Faction 1 Anthology

Written and Illustrated by Ned Wenlock, Ant Sang, Damon Keen, Christian Pierce, Jonathan King, Ralphi, Nani Mahal, Czepta, Matt Emery, Karl Willis, Mark Holland, Roger Langrdge, Tim Gibson, and Mukpuddy
Edited by Damon Keen and Amie Maxwell
Published by 3 Bad Monkeys

A group of varied creators from New Zealand show their skills in this first in a series of high-quality anthologies. Ranging from silent dark comedy to high fantasy to the obligatory stoner short, Faction shows that there's a ton of talent in New Zealand making comics that haven't yet hit the US scene.

Given my desire to keep finding comics from other countries, especially those that fit the mini-comics aesthetic, Faction was a no-brainer for me, and I had it on my radar to check out even before editor Damon Keen and contributor Tim Gibson contacted me about reviewing the series for Panel Patter.

From the opening story, Ned Wenlock's Migrane, which features a pair of twins that look a bit like South Park's Terrance and Phillip and their desire to keep the family peace despite total dysfunction to Roger Langridge's closing one-pager that shows off his patented playful torture of rhyme scheme as he relates a nautical misadventure, the overall quality of Faction really impressed me. Even the weaker entries for me personally (and every reader will have their own opinions on which stories in an anthology are best/worst) showed craft and care. It's a real tribute to editors Keen and Maxwell that when you are flipping through Faction 1, there's not a single time when you think, "How did this get in here?"

Art from Damon Keen
Generally speaking, I'm happy if the quality of an anthology is 60/40. Here it was more 80/20, which is phenomenal. And that's not just because the stories were good--it's because they did exactly what Faction's stated goal is--to show off the different talents coming out of New Zealand. In the wrong hands, such a mis-mash of themes could have fallen flat, or suffered from "we need story type X so we'll take this even if it's not that great" but the pair avoid this entirely. Even the flow works, making sure the lavishly illustrated works are mixed in against the simpler design styles, silent comics aren't back to back, and so on. It's really great work that others should look to for a model.

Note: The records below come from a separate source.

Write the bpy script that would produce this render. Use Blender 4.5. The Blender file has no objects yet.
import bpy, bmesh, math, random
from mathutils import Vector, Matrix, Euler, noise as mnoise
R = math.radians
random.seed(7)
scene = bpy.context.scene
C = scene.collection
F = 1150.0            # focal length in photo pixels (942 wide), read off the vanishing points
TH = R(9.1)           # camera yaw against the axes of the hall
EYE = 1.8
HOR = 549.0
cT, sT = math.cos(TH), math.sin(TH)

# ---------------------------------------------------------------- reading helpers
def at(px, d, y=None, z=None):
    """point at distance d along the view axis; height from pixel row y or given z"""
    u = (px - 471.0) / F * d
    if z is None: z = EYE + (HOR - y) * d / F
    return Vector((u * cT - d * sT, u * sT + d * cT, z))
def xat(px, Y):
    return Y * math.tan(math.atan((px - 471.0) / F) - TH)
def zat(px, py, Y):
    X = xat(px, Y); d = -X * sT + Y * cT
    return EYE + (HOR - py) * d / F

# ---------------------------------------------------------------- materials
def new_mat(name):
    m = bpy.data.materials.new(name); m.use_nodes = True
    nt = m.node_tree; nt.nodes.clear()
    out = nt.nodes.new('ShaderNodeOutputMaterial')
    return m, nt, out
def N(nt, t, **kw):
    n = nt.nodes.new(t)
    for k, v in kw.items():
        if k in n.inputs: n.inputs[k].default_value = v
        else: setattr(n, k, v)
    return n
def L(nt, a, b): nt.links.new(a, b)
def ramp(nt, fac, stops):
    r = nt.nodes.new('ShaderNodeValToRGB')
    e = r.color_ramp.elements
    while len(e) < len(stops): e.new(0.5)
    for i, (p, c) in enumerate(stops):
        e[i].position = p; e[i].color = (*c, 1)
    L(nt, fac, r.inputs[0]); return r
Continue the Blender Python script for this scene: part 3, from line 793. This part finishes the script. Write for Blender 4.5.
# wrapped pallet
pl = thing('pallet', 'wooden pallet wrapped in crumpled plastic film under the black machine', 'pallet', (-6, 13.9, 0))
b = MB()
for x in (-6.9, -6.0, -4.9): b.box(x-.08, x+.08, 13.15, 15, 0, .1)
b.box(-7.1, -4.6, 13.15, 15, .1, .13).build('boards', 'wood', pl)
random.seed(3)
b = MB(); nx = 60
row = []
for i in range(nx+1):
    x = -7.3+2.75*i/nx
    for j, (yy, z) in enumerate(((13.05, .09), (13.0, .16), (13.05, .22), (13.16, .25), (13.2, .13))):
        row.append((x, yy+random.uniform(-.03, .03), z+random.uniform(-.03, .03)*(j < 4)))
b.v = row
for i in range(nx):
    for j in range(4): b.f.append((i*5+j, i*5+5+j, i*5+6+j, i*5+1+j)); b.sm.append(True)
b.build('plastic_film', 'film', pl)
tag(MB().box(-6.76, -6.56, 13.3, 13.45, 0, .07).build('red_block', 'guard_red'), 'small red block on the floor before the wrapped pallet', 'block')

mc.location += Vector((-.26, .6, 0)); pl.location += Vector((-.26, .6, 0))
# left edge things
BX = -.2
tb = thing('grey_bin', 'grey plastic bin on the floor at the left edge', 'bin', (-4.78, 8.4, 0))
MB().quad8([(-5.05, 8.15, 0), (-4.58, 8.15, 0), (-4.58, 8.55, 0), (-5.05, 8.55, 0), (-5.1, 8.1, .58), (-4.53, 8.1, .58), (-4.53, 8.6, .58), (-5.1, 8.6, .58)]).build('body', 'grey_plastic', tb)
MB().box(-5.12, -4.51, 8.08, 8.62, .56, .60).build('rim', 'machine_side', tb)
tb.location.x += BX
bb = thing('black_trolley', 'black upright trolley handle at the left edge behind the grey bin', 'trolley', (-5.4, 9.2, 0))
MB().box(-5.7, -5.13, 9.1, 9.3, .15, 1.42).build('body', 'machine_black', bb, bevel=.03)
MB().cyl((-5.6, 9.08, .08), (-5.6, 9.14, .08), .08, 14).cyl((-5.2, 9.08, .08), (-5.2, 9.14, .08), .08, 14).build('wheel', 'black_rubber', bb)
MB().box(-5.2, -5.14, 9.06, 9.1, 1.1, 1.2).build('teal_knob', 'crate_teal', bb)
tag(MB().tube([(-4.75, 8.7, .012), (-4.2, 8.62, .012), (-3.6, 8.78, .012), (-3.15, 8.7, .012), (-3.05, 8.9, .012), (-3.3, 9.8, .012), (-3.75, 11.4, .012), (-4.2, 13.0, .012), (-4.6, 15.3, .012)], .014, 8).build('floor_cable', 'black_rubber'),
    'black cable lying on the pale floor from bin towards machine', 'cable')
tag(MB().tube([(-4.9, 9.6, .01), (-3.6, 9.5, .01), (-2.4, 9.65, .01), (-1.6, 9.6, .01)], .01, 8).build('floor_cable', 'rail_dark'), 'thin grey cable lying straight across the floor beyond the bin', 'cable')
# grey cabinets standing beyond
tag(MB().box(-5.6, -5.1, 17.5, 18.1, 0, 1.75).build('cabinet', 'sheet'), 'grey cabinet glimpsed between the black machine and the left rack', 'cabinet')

My favorite story was definitely Keen's One Giant Leap, which features an astronaut who gets trapped in the void of space with only minutes to live when a line snaps. He forms a desperate plan, cleverly illustrated by a diagram panel, and enacts it--but success under such circumstances is rare, and Keen's rug-pulling ending is the perfect capstone to the short. His work has a bit of a Mignola feel, with dark shading and angular lines. Completely wordless save a few visual "words," it's easy to follow along and watch the man as he fights for life, even as we can't help but laugh a bit at his misfortune. Great stuff!

Art from Jonathan King
Other comics I enjoyed from this one:

  • Jonathan King's Bookish, in which a detective must try to figure out why victims seem drained of their entire lives, leading to a a very different kind of vampire. Paced quickly enough for the short space, but there's a nice punch and an ending that gives the reader plenty to think about. King uses a ton of small panels to pack as much action as possible, and his illustrations of the setting do just enough to build the world while letting the characters drive the story.
  • Zion//Eye from Czepta has a look inspired by manga/anime, with wide-eyed characters and bright coloring combining with lush, dense backgrounds setting the tale in a fantasy jungle. It's a parable about patience, using the mentor/mentee relationship quite well. Youthful exuberance turns to leaning, as the reader and the protagonist learn the nature of the world around them.
  • Matt Emery's Do You Want To Talk About it, where a man risks life and limb to save a girl, in a world that becomes increasingly destructive, only to find out that's not even close to his actual reality. That revelation takes things from enjoyable to thought-provoking, as the character sits awake, wondering why his dream partner isn't the same as his one in the waking world. The mostly black and white work features medium looks that allow us to see how small the man is in relation to the world and the threats in it, and there's no indication of the fact that it's fake until we need that information.
Art from Matt Emery
I should note that Tim Gibson's Moth City entry is a teaser poster, which is cheating a bit, but it's fun to see a creator take on a movie poster to promote his work, which I have reviewed here in the past. We get more from Gibson in a later installment of Faction, so it's okay to only get a splash page here.

Faction 1 is what all anthologies should strive to be--well edited, varied, and always putting its best foot forward. This thing has amazing production values from start to finish, and is well worth purchasing in hard copy, though if you are unable to do so, you can actually just download a free PDF of the issue. While the hard copy is gorgeous and the best way to read the series (and I rarely say that), the digital copy keeps the integrity of the coloring just fine, which was a big part of the appeal for me.

For anyone who likes finding new creators to follow or wants to see what the world of comics has to offer or, heck, just likes good short comic fiction, Faction 1 is going to be for you, and is well worth grabbing.